2004 Annual Report - Local TV Content Analysis

Is Local News the Same Everywhere?

Some critics have suggested that local news has been so homogenized that it is the same everywhere - that the news in one town looks just like the news in every other with no real connection to the local community. One reason, observers have argued, is that a handful of three or four television news consulting firms dominated the industry from the 1970s through the 1990s and impressed the same small set of conventional ideas on virtually every station in the country. As a consequence, local television news has no sense of place.

Is that critique fair?

The data in the PEJ content study suggest that the complaint about homogenization appears to be partly true but exaggerated. For instance, crime was the most popular topic almost everywhere (at 191 out of 242 stations studied). Still, that leaves more than 50 stations at which crime was not No. 1. (At some stations, as noted above, crime was as low as 5 percent of stories.) The next-most popular topic varied - from human interest at some stations to politics at others.

There were some other differences that stood out as well.
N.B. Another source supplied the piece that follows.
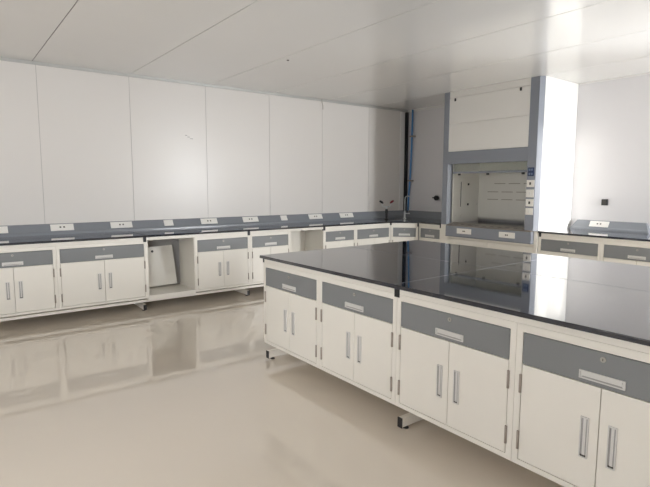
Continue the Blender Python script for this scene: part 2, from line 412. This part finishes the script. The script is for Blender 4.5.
# ---------------------------------------------------------------- wire troughs (sloping service ledges)
PROF = [(.106, .8502), (.105, .864), (.099, .878), (.090, .886), (.046, .962), (.036, .967), (.001, .967), (.001, .8502)]   # distance from wall, z
slope = math.atan2(.962-.886, .044)
def plate(parent, frame, s0, s1, dots, m='plate'):
    """socket plate lying on the slope; frame maps (s along, dist from wall, z)"""
    def on(d, off):     # point on slope line at distance d, lifted by off
        z = .886 + (.090-d)/.044*.076
        return d + off*math.sin(slope), z + off*math.cos(slope)
    d0, d1 = .087, .048
    bm = bmesh.new()
    def slab(a, b, da, db, o0, o1, mi=0):
        vs = []
        for s in (a, b):
            for dd in (da, db):
                for o in (o0, o1):
                    q, z = on(dd, o); vs.append(bm.verts.new(frame(s, q, z)))
        for q in [(0,1,3,2),(4,6,7,5),(0,4,5,1),(2,3,7,6),(0,2,6,4),(1,5,7,3)]:
            f = bm.faces.new([vs[i] for i in q]); f.material_index = mi
    slab(s0, s1, d0, d1, 0, .007)
    p = obj('socket_plate', bm, m, parent)
    if dots:
        c = (s0+s1)/2
        bm = bmesh.new()
        for k in (-.028, .010):
            slab(c+k, c+k+.018, .071, .062, .0072, .0082)
        obj('socket_holes', bm, 'dark', p)
    return p
t = thing('wire_trough', 'long grey sloping socket ledge at the back of the left bench', 'socket ledge', (0, 0, 0), 0, 'sloping socket ledges')
bm = bmesh.new(); prism(bm, [(YW-d_, z) for d_, z in PROF], 'x', 0.0, XW-.001); obj('trough_body', bm, 'trough', t)
fr = lambda s, q, z: (s, YW-q, z)
for (a, b, k) in [(.33, .558, 1), (.961, 1.195, 1), (1.595, 1.842, 1), (2.234, 2.35, 0), (2.727, 2.956, 1), (3.345, 3.584, 1), (3.967, 4.073, 0), (4.469, 4.72, 1), (5.076, 5.35, 1)]:
    plate(t, fr, a, b, k)
t = thing('wire_trough', 'grey sloping socket ledge between the room corner and the fume hood', 'socket ledge', (0, 0, 0), 0, 'sloping socket ledges')
bm = bmesh.new(); prism(bm, [(XW-d_, z) for d_, z in PROF], 'y', 4.895, YW-.108); obj('trough_body', bm, 'trough', t)
t = thing('wire_trough', 'short grey socket ledge with slanted ends right of the fume hood', 'socket ledge', (0, 0, 0), 0, 'sloping socket ledges')
bm = bmesh.new()
A = [bm.verts.new((XW-d_, 2.40+max(0, (z-.86))*.5, z)) for d_, z in PROF]; Bv = [bm.verts.new((XW-d_, 3.33-max(0, (z-.86))*.6, z)) for d_, z in PROF]
n = len(PROF); bm.faces.new(A); bm.faces.new(Bv[::-1])
for i in range(n): bm.faces.new([A[i], Bv[i], Bv[(i+1) % n], A[(i+1) % n]])
obj('trough_body', bm, 'trough', t)
plate(t, lambda s, q, z: (XW-q, s, z), 2.86, 3.09, 1)

# ---------------------------------------------------------------- fume hood
XH = 5.82; HR, HL = 3.37, 4.88
h = thing('fume_hood', 'tall grey and white fume hood between the two back benches', 'fume hood', (XH, (HL+HR)/2, 0))
hx, hy = XH, (HL+HR)/2
def HB(name, m, *boxes, parent=None, bevel=0.0):
    bs = [(a-hx, b-hx, c-hy, d_-hy, e, f) for (a, b, c, d_, e, f) in boxes]
    return B(name, m, parent or h, *bs, bevel=bevel)
def HP(name, m, pts, axis, a0, a1, parent=None):
    bm = bmesh.new()
    off = {'x': (hy, 0, hx), 'y': (hx, 0, hy), 'z': (hx, hy, 0)}[axis]
    prism(bm, [(p[0]-off[0], p[1]-off[1]) for p in pts], axis, a0-off[2], a1-off[2]); return obj(name, bm, m, parent or h)
# side panels
HB('side_panel', 'hoodwhite', (5.874, XW-.003, HR, HR+.02, 0, ZC-.001))
HB('side_panel', 'hoodwhite', (5.874, XW-.003, HL-.02, HL, 0, ZC-.001))
# front posts with chamfered outer edge and splayed inner jamb
HP('front_post', 'hoodgrey', [(XH, 3.53), (XH, 3.412), (5.873, HR), (5.873, HR+.02), (6.0, HR+.04), (6.0, 3.49), (5.86, 3.53)], 'z', .845, ZC-.001)
HP('front_post', 'hoodgrey', [(XH, 4.765), (XH, 4.853), (5.873, HL), (5.873, HL-.02), (5.90, HL-.04), (5.90, 4.745), (5.865, 4.745)], 'z', .845, ZC-.001)
HB('header_panel', 'hoodgrey', (XH, 5.86, 3.5305, 4.7645, 1.708, 1.880))
HB('header_return', 'hoodgrey', (5.86, 5.90, 3.5305, 4.734, 1.708, 1.74))
# white upper panels, fine joints
for z0, z1 in ((1.883, 2.262), (2.265, 2.618), (2.621, ZC-.001)):
    HB('upper_panel', 'hoodwhite', (XH+.004, 5.85, 3.533, 4.762, z0, z1), bevel=.001)
for y in (4.663, 3.661): HB('panel_latch', 'black', (XH-.010, XH+.004, y-.011, y+.011, 2.572, 2.612), bevel=.002)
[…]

The most obvious was the variation in the number of stories aired in a typical newscast. The average number is 14 stories, but there were stations which ran as few as 7 per night to, in one case, a station that typically aired 27 stories.

The size of a station's market had an effect on some aspects of local television news: stations in the smallest markets were less likely to air sensational footage and more likely to cover social issues.

What may be more true is that the style - the look and feel of local news - rather than the substance, seems homogenized. Local anchors tend to look alike and dress similarly. Almost all stations have adopted the "family model" - two anchors, usually a man and a woman, plus an amusing weathercaster and a jock newscaster. Older women are hard to find on newscasts, though older men are not. The graphics and sets are similar. So is the emphasis on live, local and late breaking. At least one reporter package starts with a live lead in, even if the event is hours old, and the story unfolds according to format. And many gimmicks - "The News at Six starts now" intones the anchor breathlessly - are so common that they are clichés. But the charge that the news is the same on every station everywhere is, beyond the style, unfair.